There seems to be an incongruity between the posterior nostrils and the heavy flat ribs, the former suggesting free swimming and diving habits, the latter shallow water and bottom habits. Possibly the position of the nostrils has been the result of the great elongation of the face in front of the nostrils; and we know that their posterior position in the phytosaurs (Figs. 95 and 96) has not been due to swimming habits only.
Nothing has been discovered to indicate the nature of the external covering of the body. Possibly, even probably, the skin was more or less covered by horny scales or plates, though it may have been quite bare, as in the salamanders.

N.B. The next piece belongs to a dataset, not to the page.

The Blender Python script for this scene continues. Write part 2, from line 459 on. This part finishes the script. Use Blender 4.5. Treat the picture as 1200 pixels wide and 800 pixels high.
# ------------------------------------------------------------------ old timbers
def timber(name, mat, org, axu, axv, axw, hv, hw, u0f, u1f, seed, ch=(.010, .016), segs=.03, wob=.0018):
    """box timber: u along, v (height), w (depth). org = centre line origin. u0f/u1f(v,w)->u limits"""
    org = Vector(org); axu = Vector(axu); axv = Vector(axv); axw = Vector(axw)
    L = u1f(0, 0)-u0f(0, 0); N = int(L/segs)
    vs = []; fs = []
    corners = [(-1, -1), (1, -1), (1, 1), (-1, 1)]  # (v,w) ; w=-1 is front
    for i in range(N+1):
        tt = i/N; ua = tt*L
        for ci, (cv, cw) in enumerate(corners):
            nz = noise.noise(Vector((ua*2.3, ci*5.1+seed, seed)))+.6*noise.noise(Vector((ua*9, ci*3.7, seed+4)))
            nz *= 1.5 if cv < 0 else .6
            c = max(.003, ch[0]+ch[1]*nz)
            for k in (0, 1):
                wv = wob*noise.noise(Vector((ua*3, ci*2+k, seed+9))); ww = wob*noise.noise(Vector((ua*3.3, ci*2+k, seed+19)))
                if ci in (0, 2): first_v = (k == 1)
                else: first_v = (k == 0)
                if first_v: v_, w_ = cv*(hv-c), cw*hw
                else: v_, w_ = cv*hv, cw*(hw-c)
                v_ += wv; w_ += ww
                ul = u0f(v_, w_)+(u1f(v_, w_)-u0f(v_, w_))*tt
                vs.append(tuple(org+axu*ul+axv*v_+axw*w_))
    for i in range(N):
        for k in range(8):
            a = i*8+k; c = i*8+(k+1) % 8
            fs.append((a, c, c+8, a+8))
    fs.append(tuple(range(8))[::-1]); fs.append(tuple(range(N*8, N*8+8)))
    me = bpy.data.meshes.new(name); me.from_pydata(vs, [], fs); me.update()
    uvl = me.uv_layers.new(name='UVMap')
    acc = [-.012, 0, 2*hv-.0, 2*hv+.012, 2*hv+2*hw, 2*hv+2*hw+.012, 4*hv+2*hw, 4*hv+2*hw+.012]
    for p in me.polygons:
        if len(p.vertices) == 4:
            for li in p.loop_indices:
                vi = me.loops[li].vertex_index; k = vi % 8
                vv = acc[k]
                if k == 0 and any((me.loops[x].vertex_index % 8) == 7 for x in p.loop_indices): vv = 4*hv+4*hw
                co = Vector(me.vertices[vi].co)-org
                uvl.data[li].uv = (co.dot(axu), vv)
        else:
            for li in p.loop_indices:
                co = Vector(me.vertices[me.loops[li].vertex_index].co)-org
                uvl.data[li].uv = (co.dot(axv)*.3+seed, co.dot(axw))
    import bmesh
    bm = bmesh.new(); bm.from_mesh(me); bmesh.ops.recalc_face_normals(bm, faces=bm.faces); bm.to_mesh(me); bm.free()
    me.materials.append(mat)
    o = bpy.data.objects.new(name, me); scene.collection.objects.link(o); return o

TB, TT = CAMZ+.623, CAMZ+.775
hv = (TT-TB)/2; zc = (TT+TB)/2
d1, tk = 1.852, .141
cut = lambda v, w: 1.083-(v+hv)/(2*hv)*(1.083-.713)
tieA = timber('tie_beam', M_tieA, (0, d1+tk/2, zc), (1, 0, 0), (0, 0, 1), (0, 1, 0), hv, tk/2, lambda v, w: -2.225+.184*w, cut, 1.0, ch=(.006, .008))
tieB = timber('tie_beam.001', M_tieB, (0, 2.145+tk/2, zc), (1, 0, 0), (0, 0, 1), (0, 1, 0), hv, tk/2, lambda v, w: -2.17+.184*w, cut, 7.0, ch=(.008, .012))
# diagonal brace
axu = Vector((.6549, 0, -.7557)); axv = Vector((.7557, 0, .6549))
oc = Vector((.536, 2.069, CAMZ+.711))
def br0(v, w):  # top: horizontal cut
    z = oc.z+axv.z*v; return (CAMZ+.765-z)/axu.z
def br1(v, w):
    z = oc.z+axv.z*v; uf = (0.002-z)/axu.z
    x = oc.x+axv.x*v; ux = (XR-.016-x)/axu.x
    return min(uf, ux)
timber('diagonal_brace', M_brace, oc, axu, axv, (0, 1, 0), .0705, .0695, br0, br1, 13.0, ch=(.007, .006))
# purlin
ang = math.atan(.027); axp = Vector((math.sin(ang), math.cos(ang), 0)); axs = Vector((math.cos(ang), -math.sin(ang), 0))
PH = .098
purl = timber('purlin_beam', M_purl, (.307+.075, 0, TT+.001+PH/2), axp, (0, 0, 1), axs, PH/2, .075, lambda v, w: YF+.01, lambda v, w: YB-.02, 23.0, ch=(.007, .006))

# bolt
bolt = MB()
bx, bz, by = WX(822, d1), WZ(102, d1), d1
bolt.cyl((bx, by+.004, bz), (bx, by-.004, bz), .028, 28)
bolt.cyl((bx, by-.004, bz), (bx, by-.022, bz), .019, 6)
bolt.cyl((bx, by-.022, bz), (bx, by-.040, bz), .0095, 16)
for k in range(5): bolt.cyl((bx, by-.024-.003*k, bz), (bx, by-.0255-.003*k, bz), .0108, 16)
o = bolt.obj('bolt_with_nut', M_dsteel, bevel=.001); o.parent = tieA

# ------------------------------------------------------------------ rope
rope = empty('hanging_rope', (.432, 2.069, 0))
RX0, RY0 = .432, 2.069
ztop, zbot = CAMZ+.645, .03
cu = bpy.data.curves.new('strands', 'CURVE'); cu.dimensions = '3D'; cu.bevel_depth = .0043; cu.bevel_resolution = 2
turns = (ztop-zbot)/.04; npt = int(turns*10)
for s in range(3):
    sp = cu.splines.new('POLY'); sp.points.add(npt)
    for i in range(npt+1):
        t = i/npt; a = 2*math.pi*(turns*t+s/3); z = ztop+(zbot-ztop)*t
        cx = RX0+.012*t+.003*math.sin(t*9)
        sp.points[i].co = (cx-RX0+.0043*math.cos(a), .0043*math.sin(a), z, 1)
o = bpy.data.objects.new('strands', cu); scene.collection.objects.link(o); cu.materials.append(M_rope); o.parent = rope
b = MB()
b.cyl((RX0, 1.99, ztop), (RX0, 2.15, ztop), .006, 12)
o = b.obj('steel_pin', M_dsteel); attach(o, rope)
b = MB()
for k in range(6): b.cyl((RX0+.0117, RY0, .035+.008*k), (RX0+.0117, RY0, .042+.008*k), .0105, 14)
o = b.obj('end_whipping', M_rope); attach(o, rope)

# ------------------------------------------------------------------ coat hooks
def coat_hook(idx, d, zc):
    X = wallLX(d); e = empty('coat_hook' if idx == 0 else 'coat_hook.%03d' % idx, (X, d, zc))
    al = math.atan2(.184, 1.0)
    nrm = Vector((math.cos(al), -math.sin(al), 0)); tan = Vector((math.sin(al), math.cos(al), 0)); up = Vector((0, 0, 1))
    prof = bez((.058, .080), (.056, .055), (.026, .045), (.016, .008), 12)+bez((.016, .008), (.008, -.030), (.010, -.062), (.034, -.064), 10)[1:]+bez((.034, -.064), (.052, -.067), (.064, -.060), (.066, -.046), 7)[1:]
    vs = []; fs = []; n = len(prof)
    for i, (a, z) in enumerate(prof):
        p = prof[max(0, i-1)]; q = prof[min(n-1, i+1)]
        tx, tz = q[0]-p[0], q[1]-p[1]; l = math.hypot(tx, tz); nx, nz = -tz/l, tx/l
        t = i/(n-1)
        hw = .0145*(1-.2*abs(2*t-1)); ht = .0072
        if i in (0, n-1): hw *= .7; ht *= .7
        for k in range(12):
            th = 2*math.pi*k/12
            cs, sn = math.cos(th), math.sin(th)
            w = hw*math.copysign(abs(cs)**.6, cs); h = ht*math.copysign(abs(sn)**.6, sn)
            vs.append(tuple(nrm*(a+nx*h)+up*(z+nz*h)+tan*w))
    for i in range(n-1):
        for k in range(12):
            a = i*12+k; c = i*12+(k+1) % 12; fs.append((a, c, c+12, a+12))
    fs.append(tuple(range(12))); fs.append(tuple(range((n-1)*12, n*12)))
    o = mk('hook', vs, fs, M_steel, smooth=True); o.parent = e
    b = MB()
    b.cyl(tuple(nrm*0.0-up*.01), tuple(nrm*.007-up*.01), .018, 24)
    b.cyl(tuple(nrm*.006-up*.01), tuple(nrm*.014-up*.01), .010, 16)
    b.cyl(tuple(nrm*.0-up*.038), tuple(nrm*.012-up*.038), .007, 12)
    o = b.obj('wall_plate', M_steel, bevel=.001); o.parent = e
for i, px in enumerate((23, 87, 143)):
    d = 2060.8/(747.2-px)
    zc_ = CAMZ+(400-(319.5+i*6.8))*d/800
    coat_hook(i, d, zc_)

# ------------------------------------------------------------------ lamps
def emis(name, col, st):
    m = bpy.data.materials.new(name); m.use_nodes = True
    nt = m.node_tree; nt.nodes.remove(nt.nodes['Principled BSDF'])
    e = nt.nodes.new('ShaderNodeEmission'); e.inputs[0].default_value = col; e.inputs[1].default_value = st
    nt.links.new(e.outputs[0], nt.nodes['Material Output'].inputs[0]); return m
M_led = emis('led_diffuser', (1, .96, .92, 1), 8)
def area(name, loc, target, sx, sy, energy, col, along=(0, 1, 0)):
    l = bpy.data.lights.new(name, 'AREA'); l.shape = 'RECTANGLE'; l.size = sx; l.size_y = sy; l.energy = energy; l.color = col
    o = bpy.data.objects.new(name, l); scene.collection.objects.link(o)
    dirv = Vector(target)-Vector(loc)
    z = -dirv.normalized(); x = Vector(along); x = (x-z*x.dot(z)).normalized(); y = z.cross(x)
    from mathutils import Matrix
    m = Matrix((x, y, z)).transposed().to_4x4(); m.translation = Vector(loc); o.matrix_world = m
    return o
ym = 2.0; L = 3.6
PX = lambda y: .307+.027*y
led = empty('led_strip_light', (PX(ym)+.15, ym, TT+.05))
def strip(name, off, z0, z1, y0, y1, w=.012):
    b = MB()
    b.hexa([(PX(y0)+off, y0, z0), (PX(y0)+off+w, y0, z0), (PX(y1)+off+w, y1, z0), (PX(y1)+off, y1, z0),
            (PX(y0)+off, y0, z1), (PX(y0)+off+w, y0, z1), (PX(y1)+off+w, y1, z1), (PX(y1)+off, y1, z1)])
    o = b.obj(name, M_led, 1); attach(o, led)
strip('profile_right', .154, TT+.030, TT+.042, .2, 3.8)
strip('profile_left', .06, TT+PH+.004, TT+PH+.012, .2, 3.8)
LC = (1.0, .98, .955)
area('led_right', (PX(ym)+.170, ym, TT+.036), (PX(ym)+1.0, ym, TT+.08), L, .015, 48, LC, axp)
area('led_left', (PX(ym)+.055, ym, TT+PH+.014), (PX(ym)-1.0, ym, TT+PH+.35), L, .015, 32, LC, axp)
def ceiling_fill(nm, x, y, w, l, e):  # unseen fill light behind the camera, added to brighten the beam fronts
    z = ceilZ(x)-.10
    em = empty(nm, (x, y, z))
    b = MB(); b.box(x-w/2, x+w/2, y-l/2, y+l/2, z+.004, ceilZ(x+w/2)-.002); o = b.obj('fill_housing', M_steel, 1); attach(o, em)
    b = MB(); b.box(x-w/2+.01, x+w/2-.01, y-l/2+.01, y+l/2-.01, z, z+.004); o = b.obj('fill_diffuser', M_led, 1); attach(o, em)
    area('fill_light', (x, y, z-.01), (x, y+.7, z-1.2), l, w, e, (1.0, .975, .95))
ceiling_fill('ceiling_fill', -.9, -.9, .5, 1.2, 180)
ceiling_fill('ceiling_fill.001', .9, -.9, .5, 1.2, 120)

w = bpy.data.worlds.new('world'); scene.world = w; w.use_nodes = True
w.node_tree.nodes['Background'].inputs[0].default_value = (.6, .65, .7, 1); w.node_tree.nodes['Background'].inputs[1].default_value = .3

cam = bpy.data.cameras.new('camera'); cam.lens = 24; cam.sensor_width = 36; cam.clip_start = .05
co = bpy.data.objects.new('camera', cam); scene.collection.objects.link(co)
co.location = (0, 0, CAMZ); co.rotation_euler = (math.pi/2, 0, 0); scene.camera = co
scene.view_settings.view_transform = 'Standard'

To which other reptiles the proganosaurs are nearest related has long been a subject of dispute, and still is. The more probable view, however, is that they were a very early branch of the most primitive stock of reptiles, the Cotylosauria, one that soon perished, leaving no descendants, unless possibly the ichthyosaurs were their progeny. Some writers have thought that they were the early ancestral stock of the plesiosaurs, and they are often classified with the Sauropterygia. Still others have believed that they were an early side-branch of the great group of Rhynchocephalia. And this doubt has been chiefly due to our imperfect knowledge of the bones of the cranium. As has been explained, very much stress in the classification of reptiles has been laid by students on the possession of one, two, or no openings on the side of the skull back of the eyes. And this part of the skull of the Proganosauria has not yet been satisfactorily made out. Dr. McGregor thought that there are two openings in the temporal region, allying the group with the Rhynchocephalia. Dr. Huene is more positive that there is but one, like that of the ichthyosaurs. In this state of indecision, the proganosaurs may be dignified by giving them an ordinal position by themselves.